Unfortunately, I didn’t find any. What I found were numerous blogs about looking for sex online. And the discouraged seekers wondered why they couldn’t seem to connect with anyone in a real relationship.

It made me sad.

Our society has duped us into believing that sex and love are equivalent entities. But sex does not equal love, and those who believe it does are left in lonely puzzlement.

I read a portion of a blog that related a dating experience in which a conversation regarding the size of breasts was the compelling reason for a date. Another confused soul was thrilled about the sex they were having as a result of online searches, but lamented their inability to find someone interested in a serious relationship. Seriously.

How unfortunate that we’ve bought the lie.

Sex wasn’t intended for entertainment. Beginning with it leaves us with nowhere to go except into more extreme expressions of it or onto the next person. This even starts in junior high! Twelve year olds “go out” with each other because of a physical attraction (that boy/girl is cute). Their relationship consists of hugging and kissing. No real conversations about who they are (or becoming), no real friendship, no hanging out except for the entertainment of making out.

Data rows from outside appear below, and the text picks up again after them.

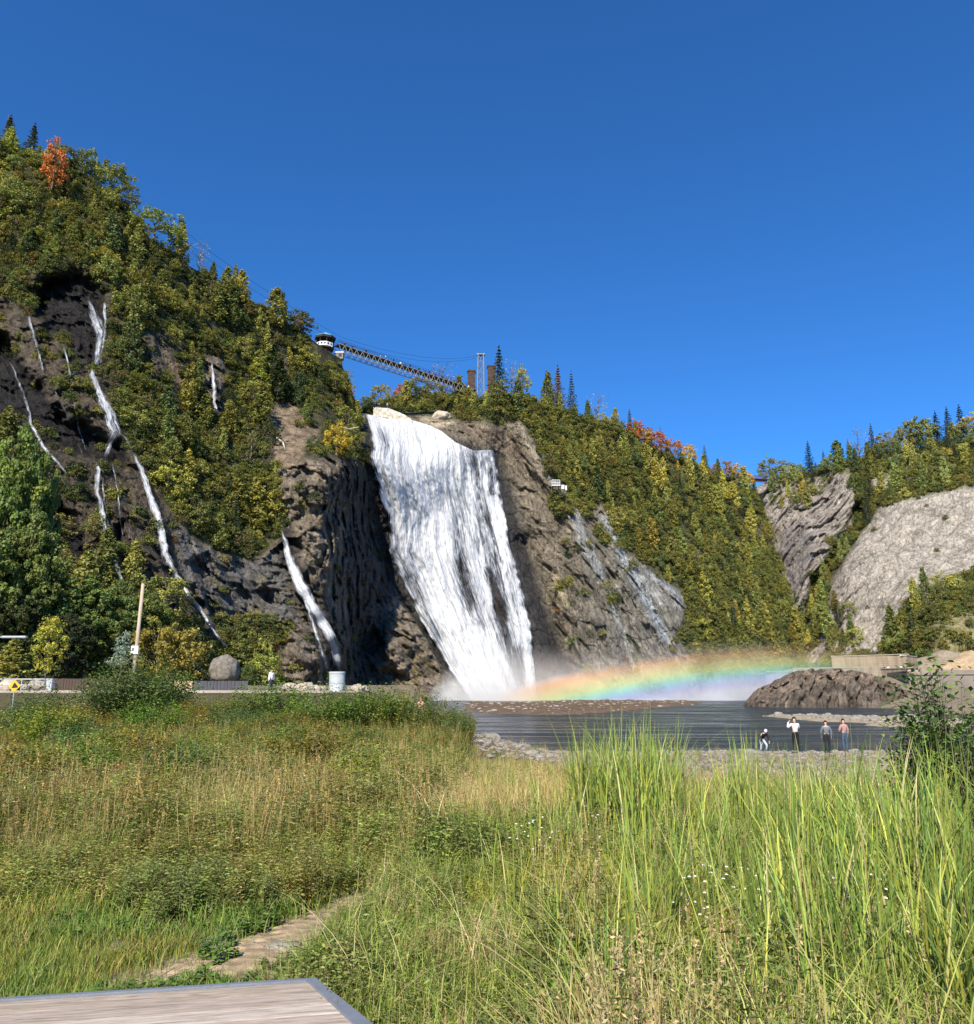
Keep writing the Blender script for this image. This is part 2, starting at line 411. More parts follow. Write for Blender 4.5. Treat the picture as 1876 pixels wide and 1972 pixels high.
exc = extend(PA, 'right', (1.5, 6, 18, 45, 90), 0.12, -0.01)
full = np.concatenate([PA]+[q[:, None] for q in exc], 1)
fc = np.concatenate([colA]+[colA[:, -1:]*.8 for _ in exc], 1); fw = np.concatenate([wetA]+[wetA[:, -1:] for _ in exc], 1)
top = []
e = full[0]
for k in (8, 30, 80):
    q = e.copy(); q[:, 1] += k; top.insert(0, q)
full = np.concatenate([np.stack(top), full], 0); fc = np.concatenate([fc[:1]]*3+[fc], 0); fw = np.concatenate([fw[:1]]*3+[fw], 0)
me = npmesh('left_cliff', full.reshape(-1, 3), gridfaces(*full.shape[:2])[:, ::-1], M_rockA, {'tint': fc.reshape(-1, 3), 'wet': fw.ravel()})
tag(link('left_cliff', me), kind='structure')

# ---- B: the wall of the falls, the cliff on their right and the wooded hill behind
TOP_B = [(600,800),(640,795),(700,782),(740,778),(780,768),(850,765),(900,765),(940,768),(1000,765),(1050,775),(1100,798),(1160,810),(1210,838),(1260,872),(1330,893),(1400,925),(1450,942),
         (1475,985),(1500,1085),(1518,1140),(1530,1200),(1545,1262),(1565,1300)]
tpsB = TPS([(600,1352,198),(760,1352,199),(900,1352,205),(1000,1350,212),(1150,1345,222),(1300,1340,236),(1450,1320,252),(1565,1310,262),
            (700,1100,208),(900,1100,222),(1000,1100,226),(1100,1100,228),(1250,1150,240),(1400,1150,262),(1520,1150,284),(600,1000,208),
            (700,812,217),(770,828,223),(850,840,227),(960,878,237),(1050,900,240),(1150,960,247),(1200,1040,244),(640,805,222),
            (600,780,240),(700,785,240),(780,785,246),(850,785,250),(900,795,240),(935,770,236),(1000,780,243),(1100,800,257),(1300,893,286),(1400,930,306),(1450,945,316),(1500,1085,300),
            (1300,1050,262),(1200,900,258),(860,960,224),(860,1250,212)])
ROCK_B = [[(600,790),(850,806),(872,812),(900,812),(960,818),(1000,812),(1030,850),(1062,880),(1098,960),(1125,1000),(1160,965),(1195,1050),(1250,1095),(1305,1135),(1325,1170),(1305,1225),(1340,1290),(1350,1352),(600,1352)]]
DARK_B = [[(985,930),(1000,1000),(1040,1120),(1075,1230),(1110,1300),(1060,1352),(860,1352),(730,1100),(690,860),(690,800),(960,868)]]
def depthB(px, py):
    px, py = np.broadcast_arrays(np.asarray(px, float), np.asarray(py, float))
    D = tpsB(px, py); P = pos(px, py, D); wx, wy = warp(px, py, 6)
    rk = rockmask(wx, wy, ROCK_B, 10); dk = rockmask(px, py, DARK_B, 25)
    D = D+(1-rk)*3.5*fbm(P[..., 0]/16, P[..., 1]/16, P[..., 2]/16, 3)
    u, v, w = aniso(P, R(32), 6, 26)
    D = D-(rk*(1-.6*dk))*3.2*(fbm(u, v, w, 4, True)-.3)
    u, v, w = aniso(P, R(28), 1.7, 9)
    D = D-rk*(1-.5*dk)*1.2*fbm(u, v, w, 3, True)-rk*0.2*fbm(P[..., 0]/1.3, P[..., 1]/1.3, P[..., 2]/1.3, 3)
    u, v, w = aniso(P, R(35), 4, 8); D = D-rk*(1-.5*dk)*.9*facets(u, v, w); u, v, w = aniso(P, R(30), 1.7, 5); D = D-rk*(1-.4*dk)*.3*facets(u, v, w, 9)
    # a crest of rock running down to the right, and gullies beside it
    D = D-4.0*np.exp(-(linedist(px, py, [(1005,835),(1060,930),(1110,1010),(1160,1090)])/20)**2)
    D = D+3.5*np.exp(-(linedist(px, py, [(1095,950),(1150,1050),(1200,1180),(1225,1290)])/16)**2)*rk
    D = D+5*np.exp(-(linedist(px, py, [(1015,1050),(1060,1180),(1100,1290)])/22)**2)
    return D
nr, nc = 300, 480
pxB = np.linspace(600, 1565, nc)[None, :]*np.ones((nr, 1))
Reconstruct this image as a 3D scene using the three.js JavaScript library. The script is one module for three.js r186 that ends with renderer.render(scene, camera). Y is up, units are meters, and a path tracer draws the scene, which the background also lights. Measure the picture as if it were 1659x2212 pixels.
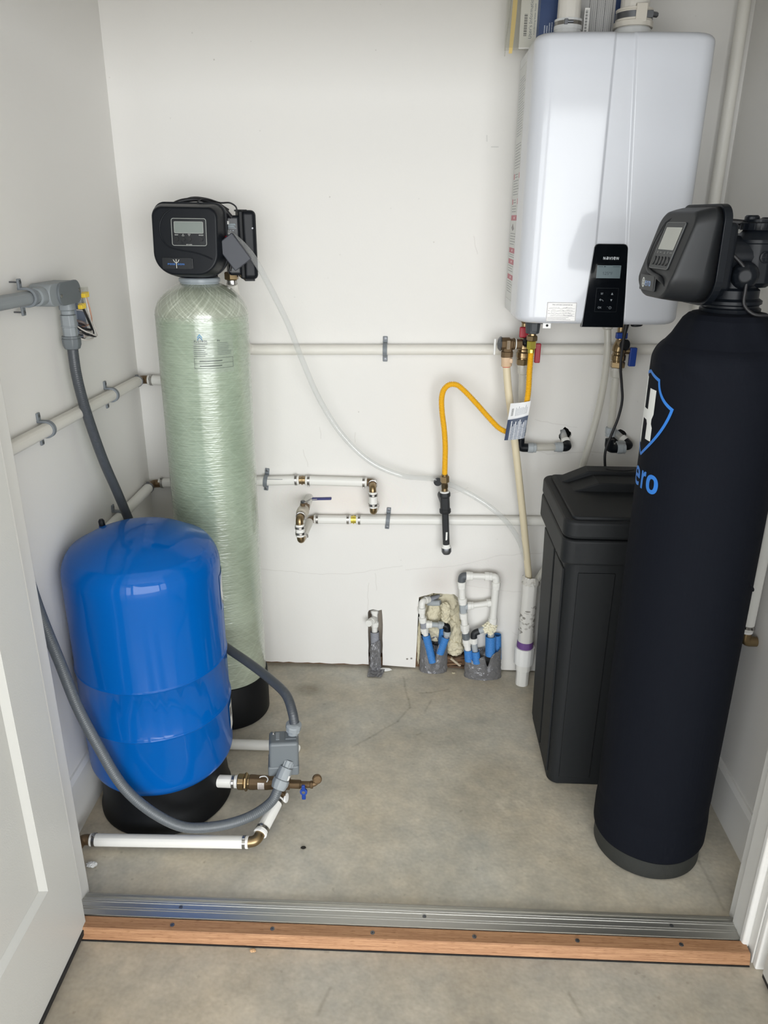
import * as THREE from 'three';
import { RoundedBoxGeometry } from 'three/addons/geometries/RoundedBoxGeometry.js';
import { mergeGeometries, toCreasedNormals } from 'three/addons/utils/BufferGeometryUtils.js';
import { ImprovedNoise } from 'three/addons/math/ImprovedNoise.js';
import { RectAreaLightUniformsLib } from 'three/addons/lights/RectAreaLightUniformsLib.js';

// ------------------------------------------------------------------ camera, sky, light, exposure
const scene = new THREE.Scene();
const camera = new THREE.PerspectiveCamera(67.97, 1659 / 2212, 0.05, 60);
camera.position.set(0, 1.6, 2.4887);
camera.rotation.set(-0.36878, 0.032688, 0.009935, 'YXZ');
const renderer = new THREE.WebGLRenderer({ antialias: true });
renderer.toneMapping = THREE.LinearToneMapping;
renderer.toneMappingExposure = 1.0;
renderer.shadowMap.enabled = true;
RectAreaLightUniformsLib.init();
scene.background = new THREE.Color(0.80, 0.90, 1.0);
scene.backgroundIntensity = 1.6;
// sky light from the garage door behind the camera; outer two are added fill
for (const [x, w, power] of [[-2.1, 3.2, 4.6], [1.75, 3.9, 7.3], [5.6, 3.2, 3.4]]) {
  const daylightAndFill = new THREE.RectAreaLight(new THREE.Color(1.0, 1.015, 1.02), power, w, 2.5);
  daylightAndFill.position.set(x, 1.27, 5.92);
  daylightAndFill.lookAt(x, 1.27, 0);
  scene.add(daylightAndFill);
}

// ------------------------------------------------------------------ helpers
const V = (x, y, z) => new THREE.Vector3(x, y, z);
const noise = new ImprovedNoise();
let seed = 7;
const rnd = () => { seed = (seed * 1664525 + 1013904223) >>> 0; return seed / 4294967296; };
const fbm = (x, y, z, o = 4) => { let s = 0, a = 0.5, f = 1; for (let i = 0; i < o; i++) { s += a * noise.noise(x * f, y * f, z * f + i * 9.1); a *= 0.5; f *= 2.03; } return s; };
const used = {};
const numbered = (n) => { used[n] = (used[n] ?? -1) + 1; return used[n] ? n + '_' + String(used[n]).padStart(3, '0') : n; };

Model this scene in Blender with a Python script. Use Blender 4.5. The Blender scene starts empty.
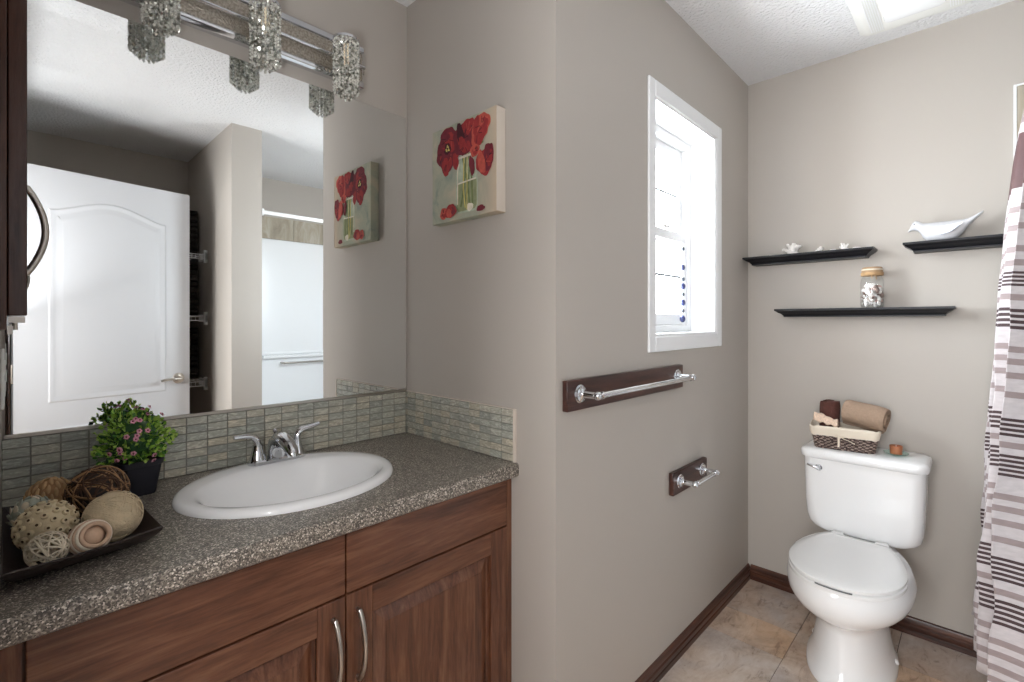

Love making is intended as an act of consummation between two who have already come to know each other intimately through conversation, shared experiences and time spent enjoying each others company. It is a fulfillment physically of an emotional, mental and spiritual bond. No wonder people feel empty and alone. Physically satisfied perhaps, but emotionally left wanting.

Casual sex may seem satisfying if you haven’t experienced actual love making.

The culmination of joining together in every way is a far greater experience than simply hooking up for the physical pleasure. Great sex can be had for a drink, but a great relationship requires an investment of time which can eventually lead to even greater sex. According to an article in the Huffington Post, married folks have better and more frequent sex. No wonder. Sex was intended for married couples. It makes sense that many singles are frustrated with their relationship situation, or lack thereof.

This isn’t about morality.

This is about a great plan gone horribly wrong and leaving in its wake confusion, loneliness and frustration. Both my husband and I can attest to the fact that following the “way of the world” in this area left us feeling lost and lonely in our pasts, but changing our way of thinking and focusing on relationships rather than on physical satisfaction changed the parameters of who we met and spent time with.

Perhaps people would find the availability and quality of relationship more what they long for if they reconsider what they are truly looking for and why. For us, it was well worth the shift in focus, even if it meant sifting through those who hadn’t, and waiting for the right person who wanted more than a sexual experience.

What has your experience been with internet dating? What are you looking for?